* _Written exercise_
List the lines of this listing that hold the word "picture".

* _Data provided_
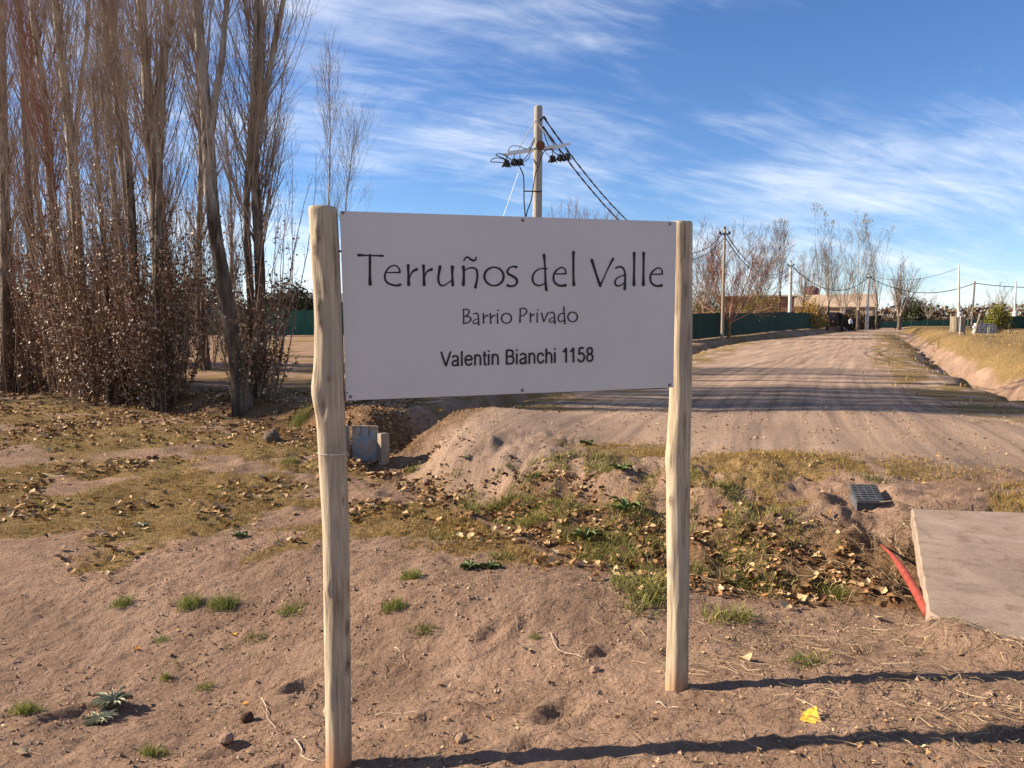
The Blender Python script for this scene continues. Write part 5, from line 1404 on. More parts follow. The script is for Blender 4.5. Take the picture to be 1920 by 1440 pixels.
def dog():
    g = gpt(1582.5, 96)
    root = empty('dog', tuple(g), .25); tag(root, 'dark dog with white patches beside the person on the road', 'dog')
    J = [(0, 0, .46), (-.22, 0, .48), (-.42, 0, .47), (.22, 0, .47), (.40, 0, .56), (.52, 0, .66), (.66, 0, .64), (.74, 0, .62),
         (-.45, .08, .36), (-.38, .09, .26), (-.46, .09, .14), (-.42, .09, .02), (-.45, -.08, .36), (-.38, -.09, .26), (-.46, -.09, .14), (-.42, -.09, .02),
         (.25, .08, .36), (.24, .09, .2), (.25, .09, .02), (.25, -.08, .36), (.28, -.09, .2), (.26, -.09, .02), (-.56, 0, .52), (-.70, 0, .62)]
    E = [(0, 1), (1, 2), (0, 3), (3, 4), (4, 5), (5, 6), (6, 7), (2, 8), (8, 9), (9, 10), (10, 11), (2, 12), (12, 13), (13, 14), (14, 15), (3, 16), (16, 17), (17, 18), (3, 19), (19, 20), (20, 21), (2, 22), (22, 23)]
    R = [.12, .115, .11, .14, .095, .09, .055, .04, .075, .05, .035, .03, .075, .05, .035, .03, .06, .038, .03, .06, .038, .03, .035, .02]
    a, b = mat_plain('dark_fur', (.03, .024, .02), .9), mat_plain('white_fur', (.6, .56, .5), .9)
    skin_figure('body', J, E, R, ([a, b], lambda c: 1 if (c.z < .36 and c.x > .1) or (abs(c.x + .15) < .08) else 0), root)
    for s_ in (-1, 1): MB().tube([(.50, s_ * .05, .72), (.49, s_ * .08, .80)], [.03, .006], 6).build('ear', a, root)
dog()

# ------------------------------------------------------------------ roadside things: slab, box, pipe, sluice gate
def slab():
    z, t = .215, .12
    pts = np.array([(2.76, 5.22), (1.86, 3.34), (1.90, 3.08), (1.99, 2.86), (2.25, 2.35), (2.7, 1.7), (6.5, 1.6), (6.5, 5.05), (4.2, 5.0)])
    # subdivide the outline and roughen it
    out = []
    for i in range(len(pts)):
        a, b = pts[i], pts[(i + 1) % len(pts)]; n = max(2, int(np.linalg.norm(b - a) / .05))
        for k in range(n): out.append(a + (b - a) * k / n)
    out = np.array(out); out = out + .004 * np.stack([pnoise(out[:, 0] * 7, out[:, 1] * 7, 5), pnoise(out[:, 0] * 7, out[:, 1] * 7, 6)], -1)
    n = len(out); c = out.mean(0)
    ring = lambda r, zz: np.column_stack([c[0] + (out[:, 0] - c[0]) * r, c[1] + (out[:, 1] - c[1]) * r, np.full(n, zz) + .004 * pnoise(out[:, 0] * 5, out[:, 1] * 5, 8)])
    R = [ring(.97, z - t), ring(1.0, z - t + .0), ring(1.0, z - .012), ring(.996, z)]
    V = np.vstack(R + [[[c[0], c[1], z]]]); mb = MB(); i = np.arange(n); j = (i + 1) % n
    F4 = np.vstack([np.stack([k * n + i, k * n + j, (k + 1) * n + j, (k + 1) * n + i], -1) for k in range(3)])
    F3 = np.stack([3 * n + i, 3 * n + j, np.full(n, 4 * n)], -1)
    mb.addmix(V, F3, F4)
    o = mb.build('concrete_slab', M['concrete']); tag(o, 'worn concrete slab bridging the ditch at the right picture edge', 'slab')
slab()

def ribbed_box():
    g = ground_hit(1634, 958)
    root = empty('ribbed_box', (g[0], g[1] + .10, g[2] - .01), -.12); tag(root, 'small dark grey box with ribbed tilted lid on the grassy bank', 'box')
    ti = math.radians(24); rot = np.array([[1, 0, 0], [0, math.cos(ti), -math.sin(ti)], [0, math.sin(ti), math.cos(ti)]])
    MB().box((0, 0, .02), (.19, .19, .13)).build('body', M['grey_plastic'], root)
    lid = MB().box((0, -.01, .105), (.21, .23, .016), rot).build('lid', M['grey_plastic'], root)
    for k in range(8):
        y = -.099 + k * .0285
        p = np.array([0, -.01, .105]) + rot @ np.array([0, y, .011])
        MB().box(p, (.19, .014, .010), rot).build('rib', M['grey_plastic'], lid)
    for k in range(3):
        p = np.array([-.055 + .055 * k, -.01, .105]) + rot @ np.array([0, 0, .010])
        MB().box(p, (.011, .215, .007), rot).build('rib', M['grey_plastic'], lid)
M['grey_plastic'] = mat_noise('grey_plastic', [(.3, (.055, .055, .06)), (.7, (.12, .12, .125))], scale=25, rough=.6, bump=.1)
ribbed_box()

def red_pipe():
    a, b = ground_hit(1652, 1030), ground_hit(1706, 1150)
    b = b + np.array([.02, -.12, .05]); a = a + np.array([0, 0, .03])
    P = catmull(np.array([a, a * .66 + b * .34 + [0, 0, .035], a * .33 + b * .67 + [0, 0, .03], b]), 7)
    r = np.interp(np.linspace(0, 1, len(P)), [0, .25, .42, .5, 1], [.007, .012, .017, .021, .024])
    o = MB().tube(P - P[0], r, 14).build('red_pipe', M['red_pvc'], smooth=True); o.location = P[0]
    tag(o, 'broken red plastic pipe sticking out of the ditch bank beside the slab', 'pipe')
M['red_pvc'] = mat_noise('red_pvc', [(.3, (.20, .034, .020)), (.7, (.32, .066, .040))], scale=14, rough=.6, bump=.15)
red_pipe()

def sluice():
    c = at(684, 862, 9.35); zb = base_h(np.array([c[0]]), np.array([9.35]))[0]
    root = empty('sluice_gate', (c[0], 9.35, zb), -.14); tag(root, 'small rusty blue sluice gate between concrete posts in the ditch', 'sluice gate')
    H = .50
    for sx, h in ((-.27, H - .05), (.235, H - .14)):
        mb = MB(); rg = np.random.default_rng(int(abs(sx) * 100))
        mb.tube([(sx, 0, -.3), (sx, 0, h * .5), (sx, 0, h - .015), (sx, 0, h)], [.085, .082, .08, .07], 4)
        mb.build('post', M['gate_concrete'], root)
    MB().box((0, .03, .20), (.33, .012, .48)).build('plate', M['gate_plate'], root)
    MB().box((0, .022, .435), (.33, .03, .02)).build('plate_rim', M['gate_plate'], root)
    for sx in (-.055, .06):
        MB().tube([(sx, -.005, .32), (sx, -.005, .47)], .007, 6).build('rod', M['rust'], root)
M['gate_concrete'] = mat_noise('gate_concrete', [(.3, (.22, .165, .12)), (.7, (.36, .285, .215))], scale=12, rough=.95, bump=.6, bscale=40, bdist=.01)
M['gate_plate'] = mat_noise('gate_plate', [(.38, (.26, .28, .28)), (.46, (.34, .335, .315)), (.53, (.42, .30, .21)), (.72, (.30, .17, .10))], scale=5, rough=.6, bump=.2)
sluice()

# ------------------------------------------------------------------ ground cover (uncountable)
def blades(rg, x, y, h, w, lean=.5, zoff=-.004, rigid=None):
    n = len(x); z = height(x, y) + zoff
    a = rg.random(n) * 2 * math.pi; la = rg.random(n) * 2 * math.pi; ln = lean * (.3 + rg.random(n))
    hh = h * (.5 + .9 * rg.random(n)); ww = w * (.7 + .6 * rg.random(n))
    dx, dy = np.cos(a) * ww / 2, np.sin(a) * ww / 2
    lx, ly = np.cos(la) * ln * hh, np.sin(la) * ln * hh
    b = np.stack([x, y, z], -1)
    o = lambda sx, f, g: b + np.stack([sx * dx * g + lx * f * f, sx * dy * g + ly * f * f, hh * f * (1 - .25 * f * ln)], -1)
    V = np.stack([o(-1, 0, 1), o(1, 0, 1), o(-1, .55, .75), o(1, .55, .75), o(0, 1, 0)], 1).reshape(-1, 3)
    i = np.arange(n)[:, None] * 5
    F = np.concatenate([i + np.array([0, 1, 3]), i + np.array([0, 3, 2]), i + np.array([2, 3, 4])])
    return V, F

def scatter(rg, n, x0, x1, y0, y1, fn):
    x = rg.uniform(x0, x1, n); y = rg.uniform(y0, y1, n)
    k = rg.random(n) < fn(x, y)
    return x[k], y[k]

def cover():
    rg = np.random.default_rng(77)
    clump = lambda x, y, s=3.1: ss(-.25, .35, fbm(x * s, y * s, 95, 3))
    mb = MB()
    gz = lambda x, y: zone(x, y)[0]
    # lawn at left, nearest first
    x, y = scatter(rg, 105000, -5.2, .9, 4.2, 7.6, lambda x, y: gz(x, y) * (.15 + .85 * clump(x, y)))
    V, F = blades(rg, x, y, .030, .0042, .9); mb.add(V, F); n1 = len(x)
    x, y = scatter(rg, 76000, -11, -.5, 7.6, 13.5, lambda x, y: gz(x, y) * (.15 + .85 * clump(x, y)))
    V, F = blades(rg, x, y, .038, .0075, .9); mb.add(V, F); n1 += len(x)
    o = mb.build('lawn_grass', M['dry_blade']); tag(o, 'short dry tan grass between the sign and the poplars', 'grass', kind='stuff')
    mb = MB()
    x, y = scatter(rg, 150000, -.8, 5.5, 4.4, 9.5, lambda x, y: gz(x, y) * (.2 + .8 * clump(x, y, 2.2)))
    V, F = blades(rg, x, y, .040, .0048, .9); mb.add(V, F); n1 += len(x)
    o = mb.build('bank_grass', M['dry_blade']); tag(o, 'yellowing grass on the bank between the ditch and the road', 'grass', kind='stuff')
    mb = MB()
    x, y = scatter(rg, 60000, 1, 20, 10, 45, lambda x, y: gz(x, y) * (zone(x, y)[2] < .6) * clump(x, y, 1.3))
    V, F = blades(rg, x, y, .07, .012, .8); mb.add(V, F); n1 += len(x)
    x, y = scatter(rg, 60000, 8, 60, 12, 80, lambda x, y: gz(x, y) * clump(x, y, .8) * (x / y > .45))
    V, F = blades(rg, x, y, .11, .022, .8); mb.add(V, F); n1 += len(x)
    o = mb.build('field_grass', M['gold_blade']); tag(o, 'dry golden grass along the road and over the right field', 'grass', kind='stuff')
    # weeds growing through the leaves of the ditch
    mb = MB()
    def slope(x, y):
        d, sd, a_ = polyline_dist(x, y, D1s)
        return (sd > 0) * (d < 1.75) * ss(1.2, 2.2, a_) * ss(-.2, .25, fbm(x * 2.6 + 9, y * 2.6, 121, 3)) * (1 - ss(5.4, 6.6, a_))
    x, y = scatter(rg, 60000, -1.6, 2.4, 3.8, 8, slope)
    V, F = blades(rg, x, y, .075, .0055, 1.1); mb.add(V, F); n1 += len(x)
    o = mb.build('ditch_weeds', M['ditch_blade']); tag(o, 'green and yellowing grass growing through the leaves in the ditch', 'grass', kind='stuff')
    # greener sprigs
    mb = MB()
    x, y = scatter(rg, 26000, -6, 4.5, 4.3, 9.5, lambda x, y: gz(x, y) * ss(.15, .5, fbm(x * 2.3 + 4, y * 2.3, 97, 3)))
    V, F = blades(rg, x, y, .05, .005, .7); mb.add(V, F); n1 += len(x)
    x, y = scatter(rg, 9000, -3.0, 2.2, 1.9, 4.6, lambda x, y: .8 * ss(.33, .6, fbm(x * 1.7 + 2, y * 1.7, 99, 3)))
    V, F = blades(rg, x, y, .020, .0024, .9); mb.add(V, F); n1 += len(x)
    o = mb.build('green_sprigs', M['green_blade']); tag(o, 'thin scattering of green grass sprigs over the soil', 'grass', kind='stuff')
    return n1
cover()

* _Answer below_
The Blender Python script for this scene continues. Write part 5, from line 1404 on. More parts follow. The script is for Blender 4.5. Take the picture to be 1920 by 1440 pixels.
    o = mb.build('concrete_slab', M['concrete']); tag(o, 'worn concrete slab bridging the ditch at the right picture edge', 'slab')